Stuck like this, they could never receive forgiveness.  While they persisted in seeing God’s work as the work of the devil, and their own work as God’s, they would see no need to repent, no need to ask for the forgiveness that would be theirs if they only asked.  The eternal sin is not a thought as such, it’s a mind-set, a mind set on its own destruction.

If you’re worried you might be guilty of this eternal sin, you aren’t.  The sheer fact that you’re worried about it shows you aren’t guilty, that your heart and mind are in the right place.  The whole point here is that you commit this sin by blinding yourself to the possibility you might be wrong, and therefore need to repent, which would lead to forgiveness. 

Conclusion

I began this talk by quoting CS Lewis.  We’ve come a long way since then.  It could have been longer, but I liberally applied the delete key after I finished writing this talk!

This passage is a stark warning of the hole we humans can dig for ourselves if we try hard enough.  I don’t think Jesus necessarily is telling the scribes that they are guilty of this eternal sin – it stood as a warning for them also.

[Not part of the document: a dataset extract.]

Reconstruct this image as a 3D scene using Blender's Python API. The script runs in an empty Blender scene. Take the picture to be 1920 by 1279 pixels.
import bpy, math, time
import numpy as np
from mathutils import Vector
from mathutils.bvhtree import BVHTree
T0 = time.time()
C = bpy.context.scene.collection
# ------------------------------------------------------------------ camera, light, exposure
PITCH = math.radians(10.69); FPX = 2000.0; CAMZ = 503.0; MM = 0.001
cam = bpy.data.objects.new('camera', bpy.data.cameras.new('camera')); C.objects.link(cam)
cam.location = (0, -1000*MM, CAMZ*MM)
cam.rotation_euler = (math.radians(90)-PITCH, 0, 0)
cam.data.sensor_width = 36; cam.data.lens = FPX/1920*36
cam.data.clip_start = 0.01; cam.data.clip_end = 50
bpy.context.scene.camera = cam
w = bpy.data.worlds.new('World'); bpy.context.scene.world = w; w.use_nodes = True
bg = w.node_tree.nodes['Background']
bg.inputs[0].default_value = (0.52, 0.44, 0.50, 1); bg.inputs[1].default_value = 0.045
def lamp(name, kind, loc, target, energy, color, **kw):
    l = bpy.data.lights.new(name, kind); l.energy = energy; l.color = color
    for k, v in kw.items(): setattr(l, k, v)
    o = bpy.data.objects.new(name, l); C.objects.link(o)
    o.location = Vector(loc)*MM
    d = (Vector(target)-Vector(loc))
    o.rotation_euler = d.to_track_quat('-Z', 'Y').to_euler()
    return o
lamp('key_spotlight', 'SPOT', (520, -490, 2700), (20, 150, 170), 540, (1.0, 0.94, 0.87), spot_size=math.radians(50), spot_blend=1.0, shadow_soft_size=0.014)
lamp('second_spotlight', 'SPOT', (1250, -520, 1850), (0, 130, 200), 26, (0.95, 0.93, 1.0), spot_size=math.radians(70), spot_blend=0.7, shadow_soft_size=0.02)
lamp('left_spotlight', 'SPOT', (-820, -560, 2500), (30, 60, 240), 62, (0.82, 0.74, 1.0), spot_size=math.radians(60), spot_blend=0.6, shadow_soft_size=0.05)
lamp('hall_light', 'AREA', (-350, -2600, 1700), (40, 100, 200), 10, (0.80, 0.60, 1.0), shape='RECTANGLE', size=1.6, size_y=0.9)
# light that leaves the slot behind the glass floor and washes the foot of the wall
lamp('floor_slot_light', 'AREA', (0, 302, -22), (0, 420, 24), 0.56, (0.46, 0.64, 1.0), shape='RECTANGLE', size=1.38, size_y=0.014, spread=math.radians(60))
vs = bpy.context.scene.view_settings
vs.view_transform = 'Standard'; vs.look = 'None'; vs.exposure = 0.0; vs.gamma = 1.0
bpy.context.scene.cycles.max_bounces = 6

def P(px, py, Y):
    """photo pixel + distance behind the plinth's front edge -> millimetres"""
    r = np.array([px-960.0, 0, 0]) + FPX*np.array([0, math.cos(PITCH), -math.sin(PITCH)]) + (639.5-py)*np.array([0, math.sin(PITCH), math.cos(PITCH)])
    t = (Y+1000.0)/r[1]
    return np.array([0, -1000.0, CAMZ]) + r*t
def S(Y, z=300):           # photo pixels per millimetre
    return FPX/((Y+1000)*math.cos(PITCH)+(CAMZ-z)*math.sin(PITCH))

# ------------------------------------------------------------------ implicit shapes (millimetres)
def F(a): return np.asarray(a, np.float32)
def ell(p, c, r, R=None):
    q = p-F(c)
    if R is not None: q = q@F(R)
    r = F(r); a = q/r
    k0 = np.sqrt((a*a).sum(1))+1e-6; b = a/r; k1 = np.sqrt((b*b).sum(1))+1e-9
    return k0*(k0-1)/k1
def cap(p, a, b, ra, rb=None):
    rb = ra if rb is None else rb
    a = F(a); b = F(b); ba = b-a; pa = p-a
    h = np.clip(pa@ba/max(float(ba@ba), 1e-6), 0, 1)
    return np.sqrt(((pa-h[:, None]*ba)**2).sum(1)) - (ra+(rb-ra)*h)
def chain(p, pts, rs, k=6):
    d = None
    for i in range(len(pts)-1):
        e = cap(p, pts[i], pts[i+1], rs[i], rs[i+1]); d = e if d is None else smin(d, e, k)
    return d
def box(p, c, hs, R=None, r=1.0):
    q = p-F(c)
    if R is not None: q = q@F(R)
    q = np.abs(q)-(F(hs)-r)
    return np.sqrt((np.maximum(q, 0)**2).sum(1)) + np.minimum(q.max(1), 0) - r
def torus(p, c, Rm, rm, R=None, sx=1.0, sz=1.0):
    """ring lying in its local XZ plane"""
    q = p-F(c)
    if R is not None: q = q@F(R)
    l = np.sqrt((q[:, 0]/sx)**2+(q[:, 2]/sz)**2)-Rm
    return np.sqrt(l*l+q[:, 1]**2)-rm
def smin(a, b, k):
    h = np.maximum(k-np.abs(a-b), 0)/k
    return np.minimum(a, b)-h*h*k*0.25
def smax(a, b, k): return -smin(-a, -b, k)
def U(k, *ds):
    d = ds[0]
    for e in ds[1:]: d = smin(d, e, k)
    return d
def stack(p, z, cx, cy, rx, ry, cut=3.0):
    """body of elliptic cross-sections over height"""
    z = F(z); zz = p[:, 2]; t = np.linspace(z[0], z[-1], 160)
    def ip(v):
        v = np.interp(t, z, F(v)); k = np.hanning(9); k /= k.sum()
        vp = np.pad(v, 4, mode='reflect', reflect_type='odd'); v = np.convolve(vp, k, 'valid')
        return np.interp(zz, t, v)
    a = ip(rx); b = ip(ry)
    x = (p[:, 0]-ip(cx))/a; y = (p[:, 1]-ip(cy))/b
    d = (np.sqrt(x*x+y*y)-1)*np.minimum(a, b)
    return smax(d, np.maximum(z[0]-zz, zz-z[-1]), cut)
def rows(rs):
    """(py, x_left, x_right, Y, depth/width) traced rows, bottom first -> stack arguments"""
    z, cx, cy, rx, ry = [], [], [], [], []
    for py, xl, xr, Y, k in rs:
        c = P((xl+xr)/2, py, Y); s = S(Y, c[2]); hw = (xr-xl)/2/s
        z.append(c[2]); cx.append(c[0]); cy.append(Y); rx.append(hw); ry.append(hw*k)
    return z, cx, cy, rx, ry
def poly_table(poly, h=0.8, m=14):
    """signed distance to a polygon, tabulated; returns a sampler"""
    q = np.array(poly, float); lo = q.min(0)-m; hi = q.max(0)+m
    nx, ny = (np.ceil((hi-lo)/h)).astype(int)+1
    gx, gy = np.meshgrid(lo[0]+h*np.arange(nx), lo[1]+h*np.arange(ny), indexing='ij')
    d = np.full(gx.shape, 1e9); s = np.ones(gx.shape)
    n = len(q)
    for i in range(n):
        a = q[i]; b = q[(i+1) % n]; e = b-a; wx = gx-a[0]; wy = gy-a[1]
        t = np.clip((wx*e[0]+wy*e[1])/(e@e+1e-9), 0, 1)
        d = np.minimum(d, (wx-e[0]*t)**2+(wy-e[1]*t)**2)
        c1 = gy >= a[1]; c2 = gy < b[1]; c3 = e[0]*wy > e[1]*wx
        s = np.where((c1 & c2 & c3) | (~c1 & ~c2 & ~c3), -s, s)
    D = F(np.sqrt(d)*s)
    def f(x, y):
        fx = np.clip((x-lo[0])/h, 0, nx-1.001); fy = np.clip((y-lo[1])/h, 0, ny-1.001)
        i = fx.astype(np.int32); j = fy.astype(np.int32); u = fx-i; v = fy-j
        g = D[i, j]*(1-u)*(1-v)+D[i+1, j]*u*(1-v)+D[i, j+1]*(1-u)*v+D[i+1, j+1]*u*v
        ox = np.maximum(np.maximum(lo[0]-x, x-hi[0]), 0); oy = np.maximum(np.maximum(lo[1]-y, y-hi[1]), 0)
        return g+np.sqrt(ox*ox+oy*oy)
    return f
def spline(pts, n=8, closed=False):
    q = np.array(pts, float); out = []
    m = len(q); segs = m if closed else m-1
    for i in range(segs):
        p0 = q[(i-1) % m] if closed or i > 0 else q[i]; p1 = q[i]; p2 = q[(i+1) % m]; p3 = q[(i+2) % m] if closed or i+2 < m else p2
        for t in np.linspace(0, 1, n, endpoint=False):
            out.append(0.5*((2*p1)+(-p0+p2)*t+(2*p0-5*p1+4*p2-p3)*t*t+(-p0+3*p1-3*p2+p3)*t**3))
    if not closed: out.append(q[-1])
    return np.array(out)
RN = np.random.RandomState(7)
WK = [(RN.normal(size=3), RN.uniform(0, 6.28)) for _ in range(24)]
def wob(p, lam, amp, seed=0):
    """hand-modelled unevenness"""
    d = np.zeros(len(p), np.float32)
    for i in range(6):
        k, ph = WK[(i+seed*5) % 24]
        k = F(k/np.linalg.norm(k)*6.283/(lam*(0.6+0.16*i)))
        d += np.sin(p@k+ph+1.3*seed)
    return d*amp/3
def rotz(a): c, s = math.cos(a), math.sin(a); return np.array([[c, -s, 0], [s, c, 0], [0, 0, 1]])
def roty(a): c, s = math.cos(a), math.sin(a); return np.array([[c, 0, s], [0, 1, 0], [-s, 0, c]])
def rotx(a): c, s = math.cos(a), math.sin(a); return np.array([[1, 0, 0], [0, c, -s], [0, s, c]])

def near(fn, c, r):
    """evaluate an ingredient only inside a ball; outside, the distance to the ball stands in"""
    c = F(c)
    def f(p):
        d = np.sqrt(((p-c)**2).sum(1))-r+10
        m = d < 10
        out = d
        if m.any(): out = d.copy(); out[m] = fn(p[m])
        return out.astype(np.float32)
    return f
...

So how are we to heed this warning?  What are we to do?  First off, if anyone here has managed to convince themselves that Jesus was just a man, a ‘great moral teacher’, I advise you to reconsider your options.  Think carefully about what Jesus said and did – you can even ask him, because he is still alive.

Second, it’s a warning to those of us in positions of leadership and teaching within the church.  God does not fit inside our heads, he is not confined to a book, or a building, or a tradition.  We must continually pray for his Spirit to inspire us to see him at work in new and fresh ways, as well as ways more familiar to us.

But lastly, we have a great encouragement from this passage.  Jesus bound the devil by resisting his best efforts – and we can do the same; the same Holy Spirit that was in Jesus God has given to us.  We won’t succeed in defeating the devil every time, not this side of heaven, but in God’s strength we can do hisvery best.